═════ MATERIAL ═════

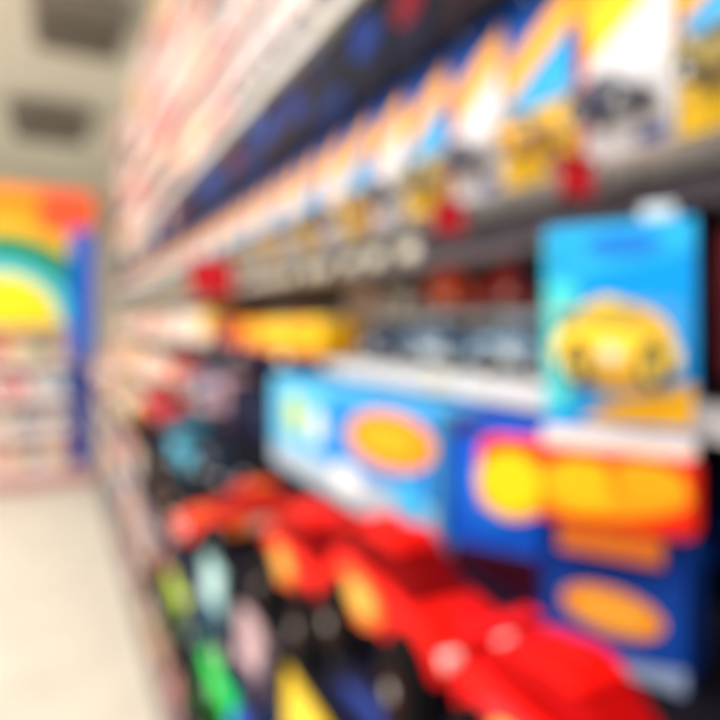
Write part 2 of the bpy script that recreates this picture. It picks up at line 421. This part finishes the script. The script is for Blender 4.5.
# shelf .78
for yy, a, b in ((.52, P(20,40,100), P(20,20,50)), (1.84, P(30,40,60), P(30,60,90)), (2.14, P(60,50,60), P(150,90,50)), (2.44, P(60,80,90), P(150,60,60)), (2.75, P(190,170,90), P(60,60,60))):
    one_car(.28, a, b, .42, yy, .78, -90, 'truck', 1.55)
for yy, w_, h_, a, b, c in ((.87, .17, .18, P(252,210,20), P(245,180,20), P(255,225,80)), (1.025, .12, .1, P(20,24,40), P(30,60,120), P(40,40,60)),
        (1.17, .14, .16, P(225,190,200), P(60,50,70), P(200,170,180)), (1.32, .13, .13, P(26,28,40), P(40,50,70), P(60,70,90)),
        (1.48, .17, .15, P(180,235,240), P(60,110,130), P(220,245,250)), (1.63, .09, .13, P(20,26,40), P(20,50,70), P(40,60,80))):
    mb = MB(); box_pkg(mb, w_, .12, h_, a, b, c); mb.build('toy_car_box', (.405, yy, .78), -90)
# shelf .44
for yy, a, b in ((.97, P(16,90,225), P(40,150,220)), (1.26, P(16,90,225), P(40,150,220)), (1.55, P(20,225,80), P(20,190,70)), (1.85, P(40,70,80), P(50,70,60)), (2.15, P(190,215,60), P(90,150,70)), (2.45, P(150,60,60), P(60,60,60))):
    one_car(.27, a, b, .42, yy, .44, -90, 'truck', 1.7)

# ------------------------------------------------------------------ end display with rainbow
mb = MB()
yF = 6.3
mb.box((-.75, yF+.45, 1.4), (2.2, .06, 2.8), M((225, 222, 218), .6))
mb.box((-.75, yF+.2, .05), (2.2, .5, .1), P(180,120,124))
for z in (.12, .46, .80, 1.14, 1.45):
    mb.box((-.75, yF+.21, z), (2.16, .46, .025), WHITE); mb.box((-.75, yF-.02, z), (2.16, .006, .04), P(226,190,190))
mb.box((-.75, yF+.03, 2.12), (2.2, .05, 1.3), P(248, 145, 30))
def arc(cx, cz, r1, mat, y, n=28, xmax=.33):
    pts = []
    for i in range(n+1):
        a = math.pi*i/n; pts.append((min(cx+r1*math.cos(a), xmax), cz+r1*math.sin(a)))
    mb.plate(pts, y, mat, .004)
cx, cz = -.42, 1.5
y = yF+.004
arc(cx, cz, .98, P(246, 186, 50), y-.000)
arc(cx, cz, .84, P(50, 150, 60), y-.004)
arc(cx, cz, .73, P(10, 130, 130), y-.008)
arc(cx, cz, .60, P(90, 205, 215), y-.012)
arc(cx, cz, .46, P(248, 226, 40), y-.016)
mb.box((.1, yF-.002, 2.56), (.44, .012, .38), P(238, 90, 55))
mb.box((.23, yF-.02, 1.3), (.2, .04, 2.2), P(20, 100, 215))
mb.box((.23, yF-.043, .75), (.2, .008, 1.0), P(50, 66, 150))
for z0, hh in ((.133,.28),(.473,.28),(.813,.28),(1.153,.26)):
    x = -1.8
    while x < .1:
        w = random.uniform(.12, .2)
        w = min(w, .128-x) if x+w > .128 else w
        c = random.choice(pal+[P(225,60,90), P(240,200,90), P(120,170,190), P(200,60,60), P(170,180,140)])
        T0 = mb.T.copy(); mb.T = Matrix.Translation((x+w/2, yF+.15, z0)); box_pkg(mb, max(w-.01, .01), .2, hh*random.uniform(.7, 1), c, random.choice(pal), random.choice(acc)); mb.T = T0
        x += w
mb.build('rainbow_display_stand')

# ------------------------------------------------------------------ world, camera
w = bpy.data.worlds.new('World'); sc.world = w; w.use_nodes = True
w.node_tree.nodes['Background'].inputs[0].default_value = (1, .98, .95, 1)
w.node_tree.nodes['Background'].inputs[1].default_value = 1.35
cd = bpy.data.cameras.new('camera'); co = bpy.data.objects.new('camera', cd); sc.collection.objects.link(co)
co.location = (0, 0, H); co.rotation_euler = (math.radians(90), 0, math.radians(-27.02))
cd.sensor_width = 36; cd.lens = 30; cd.shift_y = -35/720; cd.clip_start = .01
cd.dof.use_dof = True
cd.dof.focus_distance = .06; cd.dof.aperture_fstop = 9.0
sc.camera = co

═════

TO DO:
Give the data above again in full and unchanged, skipping the pictures.

OUTPUT OF THE TASK:
Write part 2 of the bpy script that recreates this picture. It picks up at line 421. This part finishes the script. The script is for Blender 4.5.
# shelf .78
for yy, a, b in ((.52, P(20,40,100), P(20,20,50)), (1.84, P(30,40,60), P(30,60,90)), (2.14, P(60,50,60), P(150,90,50)), (2.44, P(60,80,90), P(150,60,60)), (2.75, P(190,170,90), P(60,60,60))):
    one_car(.28, a, b, .42, yy, .78, -90, 'truck', 1.55)
for yy, w_, h_, a, b, c in ((.87, .17, .18, P(252,210,20), P(245,180,20), P(255,225,80)), (1.025, .12, .1, P(20,24,40), P(30,60,120), P(40,40,60)),
        (1.17, .14, .16, P(225,190,200), P(60,50,70), P(200,170,180)), (1.32, .13, .13, P(26,28,40), P(40,50,70), P(60,70,90)),
        (1.48, .17, .15, P(180,235,240), P(60,110,130), P(220,245,250)), (1.63, .09, .13, P(20,26,40), P(20,50,70), P(40,60,80))):
    mb = MB(); box_pkg(mb, w_, .12, h_, a, b, c); mb.build('toy_car_box', (.405, yy, .78), -90)
# shelf .44
for yy, a, b in ((.97, P(16,90,225), P(40,150,220)), (1.26, P(16,90,225), P(40,150,220)), (1.55, P(20,225,80), P(20,190,70)), (1.85, P(40,70,80), P(50,70,60)), (2.15, P(190,215,60), P(90,150,70)), (2.45, P(150,60,60), P(60,60,60))):
    one_car(.27, a, b, .42, yy, .44, -90, 'truck', 1.7)

# ------------------------------------------------------------------ end display with rainbow
mb = MB()
yF = 6.3
mb.box((-.75, yF+.45, 1.4), (2.2, .06, 2.8), M((225, 222, 218), .6))
mb.box((-.75, yF+.2, .05), (2.2, .5, .1), P(180,120,124))
for z in (.12, .46, .80, 1.14, 1.45):
    mb.box((-.75, yF+.21, z), (2.16, .46, .025), WHITE); mb.box((-.75, yF-.02, z), (2.16, .006, .04), P(226,190,190))
mb.box((-.75, yF+.03, 2.12), (2.2, .05, 1.3), P(248, 145, 30))
def arc(cx, cz, r1, mat, y, n=28, xmax=.33):
    pts = []
    for i in range(n+1):
        a = math.pi*i/n; pts.append((min(cx+r1*math.cos(a), xmax), cz+r1*math.sin(a)))
    mb.plate(pts, y, mat, .004)
cx, cz = -.42, 1.5
y = yF+.004
arc(cx, cz, .98, P(246, 186, 50), y-.000)
arc(cx, cz, .84, P(50, 150, 60), y-.004)
arc(cx, cz, .73, P(10, 130, 130), y-.008)
arc(cx, cz, .60, P(90, 205, 215), y-.012)
arc(cx, cz, .46, P(248, 226, 40), y-.016)
mb.box((.1, yF-.002, 2.56), (.44, .012, .38), P(238, 90, 55))
mb.box((.23, yF-.02, 1.3), (.2, .04, 2.2), P(20, 100, 215))
mb.box((.23, yF-.043, .75), (.2, .008, 1.0), P(50, 66, 150))
for z0, hh in ((.133,.28),(.473,.28),(.813,.28),(1.153,.26)):
    x = -1.8
    while x < .1:
        w = random.uniform(.12, .2)
        w = min(w, .128-x) if x+w > .128 else w
        c = random.choice(pal+[P(225,60,90), P(240,200,90), P(120,170,190), P(200,60,60), P(170,180,140)])
        T0 = mb.T.copy(); mb.T = Matrix.Translation((x+w/2, yF+.15, z0)); box_pkg(mb, max(w-.01, .01), .2, hh*random.uniform(.7, 1), c, random.choice(pal), random.choice(acc)); mb.T = T0
        x += w
mb.build('rainbow_display_stand')

# ------------------------------------------------------------------ world, camera
w = bpy.data.worlds.new('World'); sc.world = w; w.use_nodes = True
w.node_tree.nodes['Background'].inputs[0].default_value = (1, .98, .95, 1)
w.node_tree.nodes['Background'].inputs[1].default_value = 1.35
cd = bpy.data.cameras.new('camera'); co = bpy.data.objects.new('camera', cd); sc.collection.objects.link(co)
co.location = (0, 0, H); co.rotation_euler = (math.radians(90), 0, math.radians(-27.02))
cd.sensor_width = 36; cd.lens = 30; cd.shift_y = -35/720; cd.clip_start = .01
cd.dof.use_dof = True
cd.dof.focus_distance = .06; cd.dof.aperture_fstop = 9.0
sc.camera = co